A month after we engaged, we went (used) car shopping.

Good luck with your new relationship, whether you remain friends or not.

This sounds like something the two of you will be discussing in detail in the future if you do have a relationship. In GREAT detail.

Shucks, I’m blushing here. :slight_smile:

It should matter exactly as much as the parties want it to. Look, no matter what they say, the women who marry Larry King are after money (or maybe a backdoor into show business). That’s fine.

It’s only an issue if one party is about the money and the other party doesn’t get that. I don’t think that’s the case in your situation (but I’ll echo the other posters who say you should take things very slow, given your recent past).

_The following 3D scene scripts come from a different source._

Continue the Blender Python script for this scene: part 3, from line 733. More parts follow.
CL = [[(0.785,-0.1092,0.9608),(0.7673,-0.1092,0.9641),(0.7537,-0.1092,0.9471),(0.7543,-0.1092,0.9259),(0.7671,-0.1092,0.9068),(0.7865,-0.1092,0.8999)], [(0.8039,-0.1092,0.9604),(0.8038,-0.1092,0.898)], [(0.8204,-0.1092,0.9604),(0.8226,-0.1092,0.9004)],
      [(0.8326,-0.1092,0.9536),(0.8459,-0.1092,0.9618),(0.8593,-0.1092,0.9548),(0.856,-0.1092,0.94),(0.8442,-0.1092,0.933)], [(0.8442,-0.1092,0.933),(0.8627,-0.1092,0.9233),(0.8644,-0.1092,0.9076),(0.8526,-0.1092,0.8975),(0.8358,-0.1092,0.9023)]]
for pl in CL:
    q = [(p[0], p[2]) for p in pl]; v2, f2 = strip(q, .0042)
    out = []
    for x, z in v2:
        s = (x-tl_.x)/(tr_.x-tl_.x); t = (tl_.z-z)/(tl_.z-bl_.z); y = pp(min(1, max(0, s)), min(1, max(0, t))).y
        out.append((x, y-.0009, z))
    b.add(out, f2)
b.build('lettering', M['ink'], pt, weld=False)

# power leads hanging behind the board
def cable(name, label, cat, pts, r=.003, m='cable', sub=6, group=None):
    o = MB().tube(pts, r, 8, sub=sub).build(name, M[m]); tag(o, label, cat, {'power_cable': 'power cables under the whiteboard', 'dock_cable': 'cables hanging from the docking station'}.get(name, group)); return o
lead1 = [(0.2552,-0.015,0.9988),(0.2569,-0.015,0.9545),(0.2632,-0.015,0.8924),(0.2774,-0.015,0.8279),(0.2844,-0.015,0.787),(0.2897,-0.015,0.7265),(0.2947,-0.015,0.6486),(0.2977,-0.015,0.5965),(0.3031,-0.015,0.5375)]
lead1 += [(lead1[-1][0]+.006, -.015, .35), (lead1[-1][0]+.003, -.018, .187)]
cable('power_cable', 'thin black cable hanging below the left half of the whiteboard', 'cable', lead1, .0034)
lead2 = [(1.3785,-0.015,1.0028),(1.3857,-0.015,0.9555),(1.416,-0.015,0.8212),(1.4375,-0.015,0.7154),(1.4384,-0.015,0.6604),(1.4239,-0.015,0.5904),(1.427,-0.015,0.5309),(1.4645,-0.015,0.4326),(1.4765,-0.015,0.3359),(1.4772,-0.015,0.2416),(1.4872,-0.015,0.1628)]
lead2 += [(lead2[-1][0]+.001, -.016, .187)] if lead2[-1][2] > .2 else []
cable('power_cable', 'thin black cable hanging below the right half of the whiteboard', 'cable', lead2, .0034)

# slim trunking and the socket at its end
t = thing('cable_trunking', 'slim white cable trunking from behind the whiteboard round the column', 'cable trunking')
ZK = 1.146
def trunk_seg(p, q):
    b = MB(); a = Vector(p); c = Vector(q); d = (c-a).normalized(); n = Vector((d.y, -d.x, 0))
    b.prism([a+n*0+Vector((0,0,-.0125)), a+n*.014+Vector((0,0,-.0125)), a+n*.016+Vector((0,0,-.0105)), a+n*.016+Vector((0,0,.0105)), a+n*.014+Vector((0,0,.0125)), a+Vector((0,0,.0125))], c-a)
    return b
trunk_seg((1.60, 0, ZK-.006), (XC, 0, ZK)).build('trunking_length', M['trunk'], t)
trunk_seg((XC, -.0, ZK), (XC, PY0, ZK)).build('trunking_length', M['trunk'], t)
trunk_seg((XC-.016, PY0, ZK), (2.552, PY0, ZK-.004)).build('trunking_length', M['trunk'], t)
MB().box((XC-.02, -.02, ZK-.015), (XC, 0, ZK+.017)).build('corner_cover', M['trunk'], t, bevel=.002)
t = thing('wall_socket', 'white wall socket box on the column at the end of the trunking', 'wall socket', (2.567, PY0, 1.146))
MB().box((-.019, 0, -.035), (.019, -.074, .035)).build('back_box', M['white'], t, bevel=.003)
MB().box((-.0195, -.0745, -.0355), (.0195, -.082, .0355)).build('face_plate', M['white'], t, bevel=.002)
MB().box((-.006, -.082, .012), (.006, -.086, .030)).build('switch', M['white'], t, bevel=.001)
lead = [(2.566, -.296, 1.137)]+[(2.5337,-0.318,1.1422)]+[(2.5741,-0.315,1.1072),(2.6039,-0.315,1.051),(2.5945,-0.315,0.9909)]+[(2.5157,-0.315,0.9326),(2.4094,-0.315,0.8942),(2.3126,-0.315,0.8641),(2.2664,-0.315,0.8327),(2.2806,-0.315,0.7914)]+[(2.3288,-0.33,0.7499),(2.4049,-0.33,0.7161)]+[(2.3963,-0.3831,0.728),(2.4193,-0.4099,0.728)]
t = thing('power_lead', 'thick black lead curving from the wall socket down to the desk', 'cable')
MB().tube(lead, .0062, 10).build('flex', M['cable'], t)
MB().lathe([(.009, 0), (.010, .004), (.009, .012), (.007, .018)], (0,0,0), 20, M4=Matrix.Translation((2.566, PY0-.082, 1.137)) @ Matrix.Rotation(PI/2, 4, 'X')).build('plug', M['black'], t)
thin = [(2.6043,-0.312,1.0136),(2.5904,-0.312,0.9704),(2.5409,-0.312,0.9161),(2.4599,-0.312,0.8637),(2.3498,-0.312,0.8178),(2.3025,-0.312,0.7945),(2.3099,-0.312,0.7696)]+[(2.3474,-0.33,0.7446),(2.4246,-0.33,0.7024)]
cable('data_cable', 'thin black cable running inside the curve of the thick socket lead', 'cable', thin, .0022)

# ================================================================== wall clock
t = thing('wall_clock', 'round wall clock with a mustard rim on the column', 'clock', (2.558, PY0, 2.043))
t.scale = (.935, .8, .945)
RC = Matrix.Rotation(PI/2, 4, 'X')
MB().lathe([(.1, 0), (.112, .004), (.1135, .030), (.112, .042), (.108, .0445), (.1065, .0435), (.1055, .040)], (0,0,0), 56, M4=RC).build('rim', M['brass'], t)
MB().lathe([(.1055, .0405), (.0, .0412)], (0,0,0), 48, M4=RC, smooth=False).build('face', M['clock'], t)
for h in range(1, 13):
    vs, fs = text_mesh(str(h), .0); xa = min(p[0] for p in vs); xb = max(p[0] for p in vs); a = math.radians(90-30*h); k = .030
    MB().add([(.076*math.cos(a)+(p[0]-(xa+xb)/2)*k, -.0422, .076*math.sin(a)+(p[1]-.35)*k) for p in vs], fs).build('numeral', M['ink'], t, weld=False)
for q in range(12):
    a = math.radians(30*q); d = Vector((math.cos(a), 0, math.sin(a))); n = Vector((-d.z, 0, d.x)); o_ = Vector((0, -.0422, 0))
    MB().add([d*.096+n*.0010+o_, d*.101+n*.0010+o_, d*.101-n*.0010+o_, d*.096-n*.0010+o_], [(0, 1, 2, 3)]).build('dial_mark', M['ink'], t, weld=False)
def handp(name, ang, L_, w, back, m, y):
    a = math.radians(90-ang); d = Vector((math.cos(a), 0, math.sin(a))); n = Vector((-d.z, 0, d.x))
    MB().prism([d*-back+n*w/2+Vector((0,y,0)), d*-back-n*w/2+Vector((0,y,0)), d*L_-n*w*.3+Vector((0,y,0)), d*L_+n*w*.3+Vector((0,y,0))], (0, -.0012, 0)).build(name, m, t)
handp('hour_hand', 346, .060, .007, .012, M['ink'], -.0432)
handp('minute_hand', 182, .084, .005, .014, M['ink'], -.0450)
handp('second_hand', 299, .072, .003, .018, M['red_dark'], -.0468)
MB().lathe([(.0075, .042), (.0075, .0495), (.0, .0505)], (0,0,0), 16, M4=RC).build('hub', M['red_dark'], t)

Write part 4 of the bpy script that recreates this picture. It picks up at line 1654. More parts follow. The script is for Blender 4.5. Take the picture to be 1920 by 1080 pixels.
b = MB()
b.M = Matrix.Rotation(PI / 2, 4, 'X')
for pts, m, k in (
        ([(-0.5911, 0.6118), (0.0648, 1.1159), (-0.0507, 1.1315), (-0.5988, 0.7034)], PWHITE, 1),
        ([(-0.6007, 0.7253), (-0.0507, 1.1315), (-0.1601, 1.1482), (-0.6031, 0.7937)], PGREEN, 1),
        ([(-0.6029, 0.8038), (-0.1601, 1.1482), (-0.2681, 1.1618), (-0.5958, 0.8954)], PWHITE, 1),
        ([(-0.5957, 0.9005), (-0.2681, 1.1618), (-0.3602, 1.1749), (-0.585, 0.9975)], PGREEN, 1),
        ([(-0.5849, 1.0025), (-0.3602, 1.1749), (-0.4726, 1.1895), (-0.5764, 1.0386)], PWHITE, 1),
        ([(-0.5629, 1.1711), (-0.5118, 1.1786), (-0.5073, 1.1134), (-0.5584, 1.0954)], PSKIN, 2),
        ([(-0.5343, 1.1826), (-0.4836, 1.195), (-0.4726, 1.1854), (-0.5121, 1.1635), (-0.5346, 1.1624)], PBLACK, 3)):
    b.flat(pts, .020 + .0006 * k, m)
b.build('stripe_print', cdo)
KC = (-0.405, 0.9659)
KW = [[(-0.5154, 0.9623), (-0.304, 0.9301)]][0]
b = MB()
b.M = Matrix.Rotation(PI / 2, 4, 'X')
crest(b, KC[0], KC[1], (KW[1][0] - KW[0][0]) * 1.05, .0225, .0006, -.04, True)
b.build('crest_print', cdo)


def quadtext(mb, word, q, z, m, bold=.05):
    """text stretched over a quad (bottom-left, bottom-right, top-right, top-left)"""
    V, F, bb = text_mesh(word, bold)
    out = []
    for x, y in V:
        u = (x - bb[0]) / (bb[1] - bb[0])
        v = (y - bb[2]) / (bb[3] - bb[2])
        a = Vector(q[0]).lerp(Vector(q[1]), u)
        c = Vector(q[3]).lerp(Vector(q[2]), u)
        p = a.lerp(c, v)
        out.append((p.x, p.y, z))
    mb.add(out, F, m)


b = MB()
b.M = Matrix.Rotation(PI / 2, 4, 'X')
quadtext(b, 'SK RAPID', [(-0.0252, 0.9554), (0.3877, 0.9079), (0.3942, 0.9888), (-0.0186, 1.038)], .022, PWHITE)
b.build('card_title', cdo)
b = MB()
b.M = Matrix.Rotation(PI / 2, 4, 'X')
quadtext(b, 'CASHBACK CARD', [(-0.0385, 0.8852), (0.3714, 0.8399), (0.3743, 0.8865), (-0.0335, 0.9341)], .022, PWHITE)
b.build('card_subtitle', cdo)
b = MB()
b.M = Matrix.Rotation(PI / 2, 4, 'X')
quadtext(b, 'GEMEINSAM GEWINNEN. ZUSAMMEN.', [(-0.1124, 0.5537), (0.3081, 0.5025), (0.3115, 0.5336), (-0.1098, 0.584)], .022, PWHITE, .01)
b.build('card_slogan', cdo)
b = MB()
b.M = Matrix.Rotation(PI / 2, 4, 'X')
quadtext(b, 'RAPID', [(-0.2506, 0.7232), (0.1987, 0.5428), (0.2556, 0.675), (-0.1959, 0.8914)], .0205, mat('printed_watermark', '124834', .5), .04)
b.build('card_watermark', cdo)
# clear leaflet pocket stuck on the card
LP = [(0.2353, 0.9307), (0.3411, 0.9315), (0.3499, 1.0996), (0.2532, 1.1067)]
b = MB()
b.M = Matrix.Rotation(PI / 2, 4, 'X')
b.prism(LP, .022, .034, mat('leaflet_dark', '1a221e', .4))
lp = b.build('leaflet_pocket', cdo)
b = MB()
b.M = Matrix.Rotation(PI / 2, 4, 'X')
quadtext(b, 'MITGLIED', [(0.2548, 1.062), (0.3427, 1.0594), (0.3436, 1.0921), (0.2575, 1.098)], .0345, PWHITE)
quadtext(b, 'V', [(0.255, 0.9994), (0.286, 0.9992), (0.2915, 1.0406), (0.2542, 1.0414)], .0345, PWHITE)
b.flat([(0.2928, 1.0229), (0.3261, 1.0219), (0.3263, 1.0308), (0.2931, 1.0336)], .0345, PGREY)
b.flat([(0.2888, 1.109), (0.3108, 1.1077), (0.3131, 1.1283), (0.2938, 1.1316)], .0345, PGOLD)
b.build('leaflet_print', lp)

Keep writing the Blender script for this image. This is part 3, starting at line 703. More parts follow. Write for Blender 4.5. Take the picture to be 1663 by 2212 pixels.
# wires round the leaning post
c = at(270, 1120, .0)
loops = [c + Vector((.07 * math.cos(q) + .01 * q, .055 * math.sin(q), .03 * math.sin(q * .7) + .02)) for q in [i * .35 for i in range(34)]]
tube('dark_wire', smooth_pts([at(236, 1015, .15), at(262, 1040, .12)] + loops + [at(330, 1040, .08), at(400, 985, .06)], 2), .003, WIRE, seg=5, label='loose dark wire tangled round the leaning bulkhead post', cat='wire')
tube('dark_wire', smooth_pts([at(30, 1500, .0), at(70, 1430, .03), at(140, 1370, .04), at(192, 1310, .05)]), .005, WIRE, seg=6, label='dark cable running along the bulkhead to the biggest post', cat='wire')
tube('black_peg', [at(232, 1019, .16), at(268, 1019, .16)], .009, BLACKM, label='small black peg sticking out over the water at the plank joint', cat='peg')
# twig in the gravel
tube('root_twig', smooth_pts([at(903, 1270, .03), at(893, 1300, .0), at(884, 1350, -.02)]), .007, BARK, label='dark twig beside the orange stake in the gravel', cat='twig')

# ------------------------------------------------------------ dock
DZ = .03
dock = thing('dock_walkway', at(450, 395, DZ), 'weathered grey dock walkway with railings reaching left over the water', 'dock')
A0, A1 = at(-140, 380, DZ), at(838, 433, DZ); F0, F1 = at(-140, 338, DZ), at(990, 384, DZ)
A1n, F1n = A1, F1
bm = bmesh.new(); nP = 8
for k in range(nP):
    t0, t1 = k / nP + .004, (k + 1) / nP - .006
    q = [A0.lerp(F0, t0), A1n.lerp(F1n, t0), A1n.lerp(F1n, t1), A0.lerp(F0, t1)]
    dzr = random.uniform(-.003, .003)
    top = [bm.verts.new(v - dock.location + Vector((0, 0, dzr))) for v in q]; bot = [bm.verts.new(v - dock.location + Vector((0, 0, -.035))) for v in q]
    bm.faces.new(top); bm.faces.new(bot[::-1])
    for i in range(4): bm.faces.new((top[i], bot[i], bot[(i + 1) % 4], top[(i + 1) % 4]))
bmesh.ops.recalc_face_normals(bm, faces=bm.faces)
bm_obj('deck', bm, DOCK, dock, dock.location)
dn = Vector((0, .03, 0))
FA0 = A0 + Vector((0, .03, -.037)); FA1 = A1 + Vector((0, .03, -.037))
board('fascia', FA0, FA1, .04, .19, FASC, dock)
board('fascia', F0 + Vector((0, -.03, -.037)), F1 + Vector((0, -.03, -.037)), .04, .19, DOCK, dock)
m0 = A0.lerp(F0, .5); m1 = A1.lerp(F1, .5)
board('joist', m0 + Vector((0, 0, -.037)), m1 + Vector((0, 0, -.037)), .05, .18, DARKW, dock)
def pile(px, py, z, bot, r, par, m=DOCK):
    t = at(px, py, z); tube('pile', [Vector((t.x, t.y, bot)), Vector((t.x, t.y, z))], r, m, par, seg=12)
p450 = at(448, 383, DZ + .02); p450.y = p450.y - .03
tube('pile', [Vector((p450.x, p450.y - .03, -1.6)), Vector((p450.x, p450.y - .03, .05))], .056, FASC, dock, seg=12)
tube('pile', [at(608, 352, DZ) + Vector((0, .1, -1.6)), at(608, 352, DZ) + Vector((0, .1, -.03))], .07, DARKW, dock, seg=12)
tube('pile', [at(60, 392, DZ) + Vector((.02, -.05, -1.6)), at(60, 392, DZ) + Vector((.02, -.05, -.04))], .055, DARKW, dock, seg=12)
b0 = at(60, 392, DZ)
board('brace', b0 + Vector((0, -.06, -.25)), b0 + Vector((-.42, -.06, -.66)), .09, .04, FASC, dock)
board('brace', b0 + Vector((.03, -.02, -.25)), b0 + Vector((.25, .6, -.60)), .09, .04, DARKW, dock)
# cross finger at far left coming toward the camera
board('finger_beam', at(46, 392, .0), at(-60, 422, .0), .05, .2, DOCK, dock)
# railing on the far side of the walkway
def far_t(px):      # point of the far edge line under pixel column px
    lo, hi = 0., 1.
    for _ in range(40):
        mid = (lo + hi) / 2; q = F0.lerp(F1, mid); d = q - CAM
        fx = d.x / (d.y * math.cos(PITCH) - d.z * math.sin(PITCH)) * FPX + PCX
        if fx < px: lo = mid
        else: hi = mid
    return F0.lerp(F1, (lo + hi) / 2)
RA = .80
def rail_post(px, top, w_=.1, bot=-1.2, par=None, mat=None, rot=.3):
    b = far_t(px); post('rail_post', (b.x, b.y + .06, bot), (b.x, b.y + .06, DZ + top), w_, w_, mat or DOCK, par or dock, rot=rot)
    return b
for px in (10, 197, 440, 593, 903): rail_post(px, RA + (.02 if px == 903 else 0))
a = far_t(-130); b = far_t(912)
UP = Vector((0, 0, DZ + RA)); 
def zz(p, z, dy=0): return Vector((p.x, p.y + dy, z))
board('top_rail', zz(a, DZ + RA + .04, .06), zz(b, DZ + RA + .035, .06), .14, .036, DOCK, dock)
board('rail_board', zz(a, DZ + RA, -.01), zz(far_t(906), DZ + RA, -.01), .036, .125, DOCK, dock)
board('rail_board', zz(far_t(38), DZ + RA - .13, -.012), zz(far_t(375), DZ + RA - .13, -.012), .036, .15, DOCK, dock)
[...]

He wouldn’t have sent you the check if he couldn’t afford it. I loan money to my friends all the time. Some pay me back, some don’t. Some have loaned ME money, some haven’t. I say take the check, cash it, fix your transmission, and tell him how thankful you really are, and offer to pay him back. If he says don’t bother, just drop it.

What makes it awkward is when it’s not appreciated.

It doesn’t sound to me like they are on the friendship track right now. Based on flatline’s comments, it sounds like both of them are thinking of this as potentially more. While I would accept money from a friend, it would be harder from a new romantic partner. It can definitely get the relationship off on a bad foot.

So, to start off, I’d like to thank everyone who has replied to this thread. I appreciate your thoughtful replies. You are giving me a lot to think about. I’m going to respond to everyone individually instead of a long post now.

While I tell people that I’m just a box tosser, I happen to have my degree in Library Science. I’m an archivist, the warehouse has 18,000 boxes of public documents with life spans. I love my job and its part of who I am. M does respect this, but has dropped hints that his company could use some like me. M has caught his secretary printing out email to put in the paper files.:smack:

We are both agreed that we won’t make any life decisions for at least a year.